Wednesday, October 15, 2014

Rough and Rocky vs. Steady and Sure

Why anyone would want to subject himself or herself to a roller coaster, I’m not sure.  It seems to defy all logic and reason but alas here I was this week on an unexpected exhilarating ride.  The dramatic extremes of the anxious climbs, an anticipatory rush, and the fear of the upcoming plunges initiated both great joy and intense heartbreak.  The triple twists made my stomach flip and the painful corkscrews made my eyes water a time or two.  Yes, this week I’ve been on a wide ride of a roller coaster and yet it was all taking place simply in the confines of my own heart.

So, as I bare my heart I ask for continued prayers.  For every challenge I’ve faced this week I’ve seen God faithfully demonstrate his goodness, kindness, and mercy.

Since Monday I’ve experienced excitement about a future possibility for our family and anxiousness about all the unknowns that are inevitable with change.  I’ve had a friend say some hurt-full things but have been able to see the Spirit move in my heart to help me to forgive quickly.  I injured my back and have been struggling with severe discomfort yet I have seen my husband take steps to love and serve me in ways I could not imagine.  Through phone calls I was glad to offer comfort to a family member who’s experiencing a hard time and to a friend who is battling to believe truth but I was left longing and wishing I could do more to help them both.  I’ve experienced the nervousness that naturally comes when close family member is about to undergo a very dangerous operation and the peace that comes with praying to a sovereign God who has the power over life and death.

Today, October 15th, is Pregnancy and Infant Loss Remembrance Day.  This is a day set aside to honor those who’ve struggled with the loss through a miscarriage, stillbirth, SIDS, or the death of a newborn.  One of my most dear friends in the entire world texted me today to let me know this, and to let me know that she was thinking and praying for me.  For about the 10th time this week (and, yes, I know it’s only Wednesday) I was moved to tears.  The chief reason was not because of our loss, but primarily because of her thoughtfulness.  What she did not know is that one year ago TODAY Josh and I had discovered that we were pregnant.  We had no clue what the next 12 months would look like.  Had we foreseen that 6 weeks later would we experience a miscarriage I would not be the woman that God has shaped me into. 

Josh recently taught on John 15 where Jesus says,  “I am the true vine, and my Father is the vinedresser. Every branch in me that does not bear fruit he takes away, and every branch that does bear fruit he prunes, that it may bear more fruit.”  I’m thankful that as one of His children I’m counted worthy to be pruned.  Of course, I don’t wish challenges upon myself, but I’m thankful that in the midst of pruning I am never separated from the True Vine (Jesus) and that the Vinedresser (God the Father) knows exactly what is best for me.  Jesus said in Matthew 22:37-39, “You shall love the Lord your God with all your heart and with all your soul and with all your mind.  This is the great and first commandment. And a second is like it: You shall love your neighbor as yourself.”    In addition, Andrew Murray states in his work Abide in Christ, “A fruit bearing tree lives not for itself, but wholly for those to whom its fruit brings refreshment and life.  And so the branch exists only and entirely for the sake of the fruit.  To make glad the heart of the (vinedresser) is its object, its safety, and its glory.” 

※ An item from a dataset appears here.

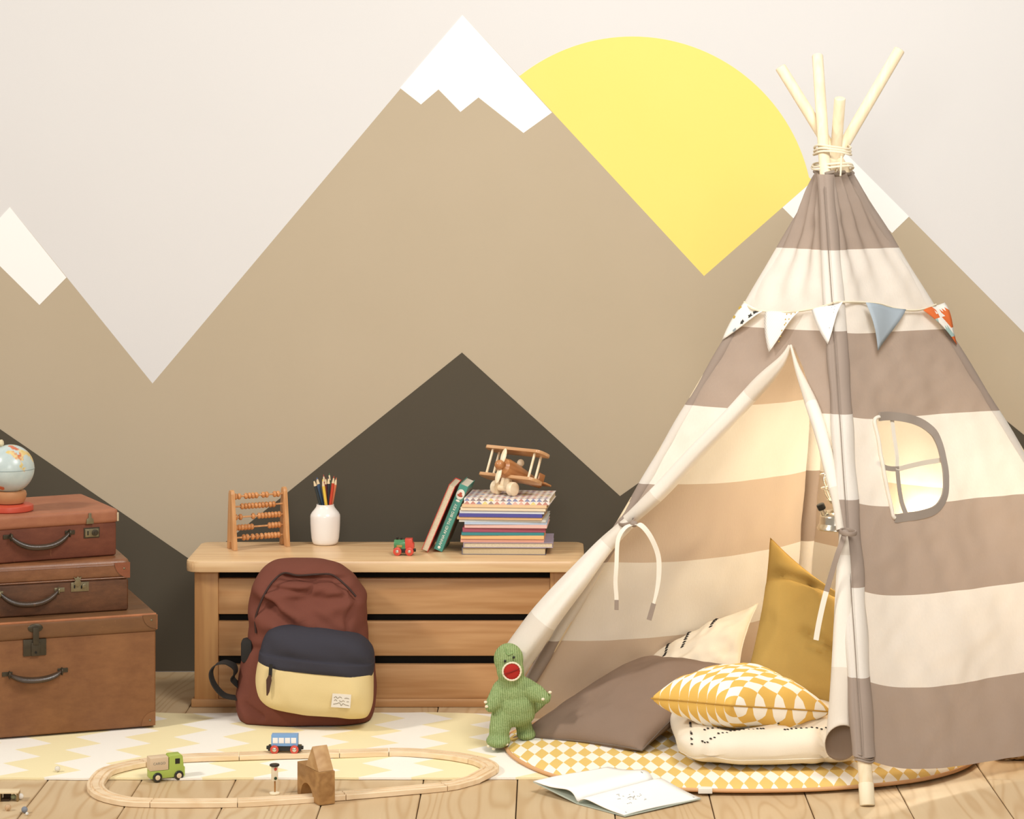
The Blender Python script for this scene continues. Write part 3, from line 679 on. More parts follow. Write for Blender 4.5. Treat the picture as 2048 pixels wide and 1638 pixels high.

So, if I am letting these things penetrate my heart I can be thankful for a difficult week full of ups and downs because ultimately it’s not really about ME.  I can be joyful in the midst of minor pruning and even in the memories of painful close-to-the-vine kind of pruning.  Most importantly, I can say with confidence and joy that I am grateful for a God who is steady, reliable, and sure even in the midst of unpredictable circumstances, irrational pregnancy mood swings, and an all around “roller-coaster” of a week.